» Data segment

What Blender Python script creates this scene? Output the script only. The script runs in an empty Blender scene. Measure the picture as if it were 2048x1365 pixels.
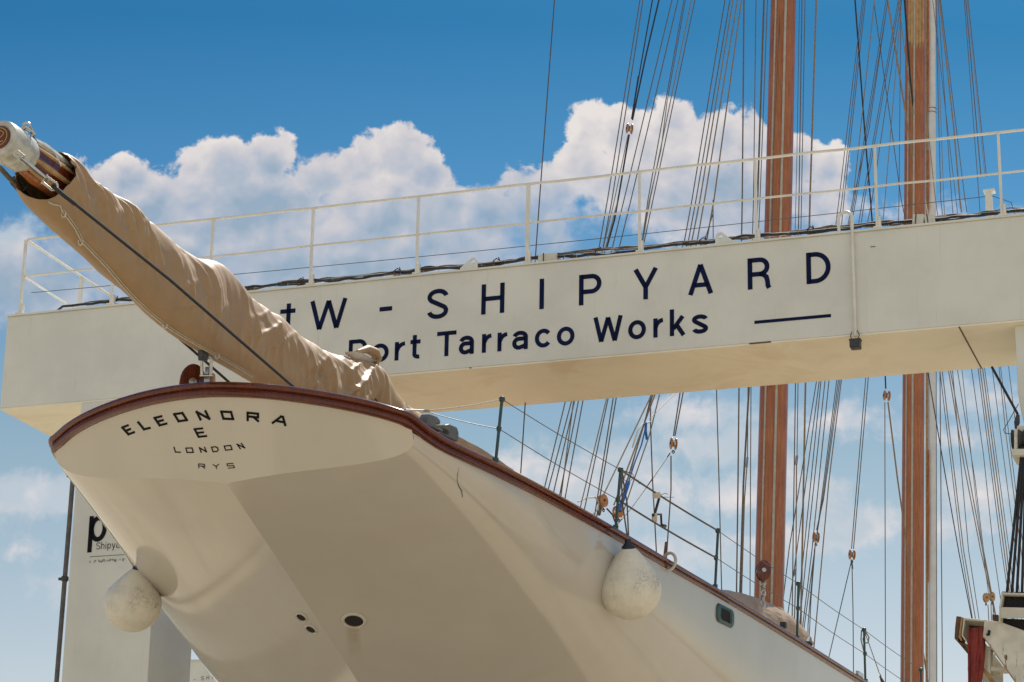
import bpy, bmesh, math, random
import numpy as np
from mathutils import Vector, Matrix, noise
from mathutils.bvhtree import BVHTree
random.seed(7)
R = math.radians
scene = bpy.context.scene
col = scene.collection

# ------------------------------------------------------------------ camera
F, PW, PH = 4980.0, 2048.0, 1365.0           # focal length in pixels of a 2048 px wide picture
PITCH, ROLL, CZ = R(17.906), R(0.991), 1.6
_f = Vector((0, math.cos(PITCH), math.sin(PITCH))); _u = Vector((0, -math.sin(PITCH), math.cos(PITCH))); _r = Vector((1, 0, 0))
c_, s_ = math.cos(ROLL), math.sin(ROLL)
RT, UP, FW = c_*_r + s_*_u, -s_*_r + c_*_u, _f
CAM = Vector((0, 0, CZ))
cd = bpy.data.cameras.new('camera'); cam = bpy.data.objects.new('camera', cd); col.objects.link(cam)
cam.matrix_world = Matrix(((RT.x, UP.x, -FW.x, 0), (RT.y, UP.y, -FW.y, 0), (RT.z, UP.z, -FW.z, CZ), (0, 0, 0, 1)))
cd.sensor_width = 36; cd.lens = F/PW*36; cd.clip_end = 20000; cd.clip_start = 0.1
scene.camera = cam

def ray(px, py):
    return (RT*((px-PW/2)/F) + UP*(-(py-PH/2)/F) + FW)

# ------------------------------------------------------------------ light
SUN_AZ, SUN_EL = R(21), R(56)
sd = Vector((math.cos(SUN_EL)*math.sin(SUN_AZ), math.cos(SUN_EL)*math.cos(SUN_AZ), math.sin(SUN_EL)))
sl = bpy.data.lights.new('sun', 'SUN'); sl.energy = 4.2; sl.angle = R(0.53); sl.color = (1, 0.94, 0.84)
so = bpy.data.objects.new('sun', sl); col.objects.link(so); so.rotation_euler = (-sd).to_track_quat('-Z', 'Y').to_euler()
scene.view_settings.view_transform = 'Standard'; scene.view_settings.look = 'None'
scene.view_settings.exposure = 0.35; scene.view_settings.gamma = 1

# ------------------------------------------------------------------ node helper
class NT:
    def __init__(s, tree): s.t = tree
    def n(s, typ, **kw):
        nd = s.t.nodes.new(typ)
        for k, v in kw.items():
            if k == 'ins':
                for a, b in v.items():
                    if hasattr(b, 'is_output'): s.t.links.new(b, nd.inputs[a])
                    else: nd.inputs[a].default_value = b
            else: setattr(nd, k, v)
        return nd
    def m(s, op, a, b=0.0, c=0.0, clamp=False):
        nd = s.t.nodes.new('ShaderNodeMath'); nd.operation = op; nd.use_clamp = clamp
        for i, v in enumerate((a, b, c)):
            if hasattr(v, 'is_output'): s.t.links.new(v, nd.inputs[i])
            else: nd.inputs[i].default_value = v
        return nd.outputs[0]
    def v(s, op, a, b=(0, 0, 0), out=0):
        nd = s.t.nodes.new('ShaderNodeVectorMath'); nd.operation = op
        for i, v in enumerate((a, b)):
            if hasattr(v, 'is_output'): s.t.links.new(v, nd.inputs[i])
            else: nd.inputs[i].default_value = v
        return nd.outputs[out]
    def mix(s, f, a, b, mode='MIX'):
        nd = s.t.nodes.new('ShaderNodeMix'); nd.data_type = 'RGBA'; nd.blend_type = mode
        for i, v in ((0, f), (6, a), (7, b)):
            if hasattr(v, 'is_output'): s.t.links.new(v, nd.inputs[i])
            else: nd.inputs[i].default_value = (v if i == 0 else (*v[:3], 1))
        return nd.outputs[2]
    def ss(s, x, lo, hi, a=0.0, b=1.0):
        nd = s.t.nodes.new('ShaderNodeMapRange'); nd.interpolation_type = 'SMOOTHSTEP'
        for i, v in enumerate((x, lo, hi, a, b)):
            if hasattr(v, 'is_output'): s.t.links.new(v, nd.inputs[i])
            else: nd.inputs[i].default_value = v
        return nd.outputs[0]
    def noise(s, vec, scale, detail=4, rough=.5, dist=0, out=0, dim='3D'):
        nd = s.n('ShaderNodeTexNoise', noise_dimensions=dim, ins={'Vector': vec, 'Scale': scale, 'Detail': detail, 'Roughness': rough, 'Distortion': dist})
        return nd.outputs[out]
    def ramp(s, fac, stops):
        nd = s.t.nodes.new('ShaderNodeValToRGB'); s.t.links.new(fac, nd.inputs[0])
        e = nd.color_ramp.elements
        while len(e) < len(stops): e.new(.5)
        for i, (p, c) in enumerate(stops): e[i].position = p; e[i].color = (*c, 1)
        return nd.outputs[0]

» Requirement
Determine the number of lines in the data that contain "picture" as a word or string, and state only that number.

» Output for this task
2